The most annoying and disrespectful experience we had was in Australia a few years back. We applied for a sit which had been around for a while and had 4-7 apps (before the 5 limit) but hadn’t chosen anyone yet. They contacted us immediately inviting us over for a personal visit. We assumed it was a done deal. We were a bit naive in those days so we drove 100km each way to visit & spent a very nice hour with them being shown everything- ‘our’ room etc. At the end before leaving we suggested confirming - as everyone seemed happy- and they looked at each other and said ‘Well actually we’ve got another couple coming in 10 minutes- we’ll let you know later’!! Instant change of atmosphere! We felt pretty angry and let down and as soon as we were in the car we withdrew our application. They completely wasted our time. Fortunately we’d also arranged a pop in to another-already confirmed sit- nearby. So it was not a totally wasted trip but- Lesson learned!! Since then we’ve only ever- occasionally- done a pre-sit visit for a confirmed sit- if in the area and only if its needed e.g we won’t meet the hosts.
Now we always check if we are the first choice before setting up a call. Ofcourse it can happen we don’t click on the call and we withdraw or agree mutually its not a fit & we all move on. That has happened a couple of times.
Very recently we almost got caught out when a host- at the end of the video call (where we thought we were the chosen ones) asked us how she should choose her sitters as she’d spoken to another great couple too!!! Again- immediate deflation. We told her why she should choose us and the Hubby asked if she was going to decide now? She said no but she’d get back to us within 24 hours…
We were not happy and agreed- privately-to withdraw if she didn’t decide within a couple of hours even though we really wanted the sit! Literally Five minutes later she messaged that she’d love us to sit & we confirmed it! She must have realised she’d lose us if she didn’t decide fast.
We are on that sit now and its the perfect Christmas Sit! So it all worked out.
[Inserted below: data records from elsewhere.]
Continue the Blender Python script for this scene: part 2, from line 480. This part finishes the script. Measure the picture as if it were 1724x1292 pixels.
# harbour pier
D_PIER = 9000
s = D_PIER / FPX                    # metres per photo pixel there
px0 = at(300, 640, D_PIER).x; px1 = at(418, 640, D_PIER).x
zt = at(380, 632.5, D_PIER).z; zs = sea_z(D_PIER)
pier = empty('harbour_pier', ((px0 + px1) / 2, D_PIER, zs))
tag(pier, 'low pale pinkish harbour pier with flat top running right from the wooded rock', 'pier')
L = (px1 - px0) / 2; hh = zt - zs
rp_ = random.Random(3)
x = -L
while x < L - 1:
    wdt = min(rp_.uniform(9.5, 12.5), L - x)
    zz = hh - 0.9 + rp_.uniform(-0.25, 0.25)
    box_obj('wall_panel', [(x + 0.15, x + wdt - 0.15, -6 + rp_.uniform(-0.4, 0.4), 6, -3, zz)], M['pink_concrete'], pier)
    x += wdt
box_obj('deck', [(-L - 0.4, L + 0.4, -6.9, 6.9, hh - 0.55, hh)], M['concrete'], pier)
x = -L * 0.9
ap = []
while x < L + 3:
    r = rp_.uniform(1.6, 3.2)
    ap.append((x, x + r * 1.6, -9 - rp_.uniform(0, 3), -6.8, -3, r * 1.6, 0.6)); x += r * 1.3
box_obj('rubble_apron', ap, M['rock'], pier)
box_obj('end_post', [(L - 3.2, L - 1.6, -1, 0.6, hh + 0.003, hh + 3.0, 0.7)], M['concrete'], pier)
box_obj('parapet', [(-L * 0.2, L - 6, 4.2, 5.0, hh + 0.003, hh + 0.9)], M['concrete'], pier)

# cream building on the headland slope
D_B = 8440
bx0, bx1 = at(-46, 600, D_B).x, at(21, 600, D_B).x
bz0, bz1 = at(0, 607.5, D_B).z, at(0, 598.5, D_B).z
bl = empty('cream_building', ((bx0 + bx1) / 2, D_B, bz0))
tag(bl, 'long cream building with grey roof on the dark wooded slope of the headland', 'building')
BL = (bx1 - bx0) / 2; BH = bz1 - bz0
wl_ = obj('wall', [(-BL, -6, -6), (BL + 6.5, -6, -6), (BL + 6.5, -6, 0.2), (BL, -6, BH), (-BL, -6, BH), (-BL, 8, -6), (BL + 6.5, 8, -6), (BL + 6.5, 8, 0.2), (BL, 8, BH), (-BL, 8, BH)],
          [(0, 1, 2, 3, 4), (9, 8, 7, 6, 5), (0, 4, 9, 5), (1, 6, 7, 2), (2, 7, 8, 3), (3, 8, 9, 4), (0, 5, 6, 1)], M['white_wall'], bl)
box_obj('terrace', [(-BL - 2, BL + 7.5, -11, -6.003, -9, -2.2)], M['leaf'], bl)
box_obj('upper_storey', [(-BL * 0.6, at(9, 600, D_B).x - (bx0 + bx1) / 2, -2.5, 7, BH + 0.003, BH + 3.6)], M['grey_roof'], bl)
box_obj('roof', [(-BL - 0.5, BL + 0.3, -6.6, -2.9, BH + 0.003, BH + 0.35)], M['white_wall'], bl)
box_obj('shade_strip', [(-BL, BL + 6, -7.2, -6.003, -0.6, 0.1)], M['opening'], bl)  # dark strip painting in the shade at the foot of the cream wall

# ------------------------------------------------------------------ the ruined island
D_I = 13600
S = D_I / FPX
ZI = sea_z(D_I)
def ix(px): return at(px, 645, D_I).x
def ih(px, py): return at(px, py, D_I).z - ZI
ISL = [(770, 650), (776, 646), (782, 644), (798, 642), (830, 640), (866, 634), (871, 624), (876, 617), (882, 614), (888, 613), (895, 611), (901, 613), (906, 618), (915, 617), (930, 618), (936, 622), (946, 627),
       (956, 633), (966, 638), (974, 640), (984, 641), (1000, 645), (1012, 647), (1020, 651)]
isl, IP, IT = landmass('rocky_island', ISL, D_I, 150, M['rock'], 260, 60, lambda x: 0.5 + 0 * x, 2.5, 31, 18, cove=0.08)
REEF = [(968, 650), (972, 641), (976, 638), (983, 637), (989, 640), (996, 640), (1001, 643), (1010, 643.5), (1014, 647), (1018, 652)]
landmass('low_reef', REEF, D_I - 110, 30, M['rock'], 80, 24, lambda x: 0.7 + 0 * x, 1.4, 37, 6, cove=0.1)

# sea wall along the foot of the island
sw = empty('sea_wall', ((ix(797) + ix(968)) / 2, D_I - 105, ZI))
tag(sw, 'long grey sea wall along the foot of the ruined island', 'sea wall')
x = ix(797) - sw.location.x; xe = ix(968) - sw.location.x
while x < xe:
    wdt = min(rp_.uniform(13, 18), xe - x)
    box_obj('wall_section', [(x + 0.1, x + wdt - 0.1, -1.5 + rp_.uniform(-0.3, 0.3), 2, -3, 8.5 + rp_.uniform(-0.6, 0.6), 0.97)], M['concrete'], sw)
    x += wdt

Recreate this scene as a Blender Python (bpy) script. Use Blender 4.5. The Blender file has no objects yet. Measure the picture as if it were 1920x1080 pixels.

What is meant to be will be!
(A bit tongue n cheek-ish) but …one more thing I’ll need to add to my listing:
No smoking
No visitors
Sorry, no children
Sorry, no pets
Sorry, no guaranteed on the spot sitter decision
Every sitter and host makes their own decisions about how much they’re willing to do or require. The key thing is to find a match that works for you.
Generally, though, the more experienced and better reviewed a sitter, the more choosy they can be, because they’re in increasing demand by hosts overall. Plus, they start getting more and more invitations to do repeat sits, which don’t require screening at all. And meanwhile, hosts with greater criteria vs. others (and those slower than others) essentially shut themselves out from the best sitters.
For example, I’ve found that I’m getting more immediate offers. And today, I was asked to do a repeat sit. That was friction- and wait-less. I’m not even the kind of sitter who plans far ahead, because I like flexibility. And I’m not generally keen on repeat sits, because I value new experiences. Yet with little effort, I’ve already got sits booked through mid-2024. So I don’t see need to wait for slow hosts any more. Now, I withdraw my application within 24-36 hours if the host doesn’t indicate interest in chatting.
Recently, I’d applied to two sits in the same area. Both hosts picked times to video chat, because I was flexible. One ended up picking a morning and another the afternoon on the same day. Because the morning one immediately offered the sit once we’d chatted, I accepted and canceled my video chat with the other host. That person was disappointed, but there was no need for me to wait.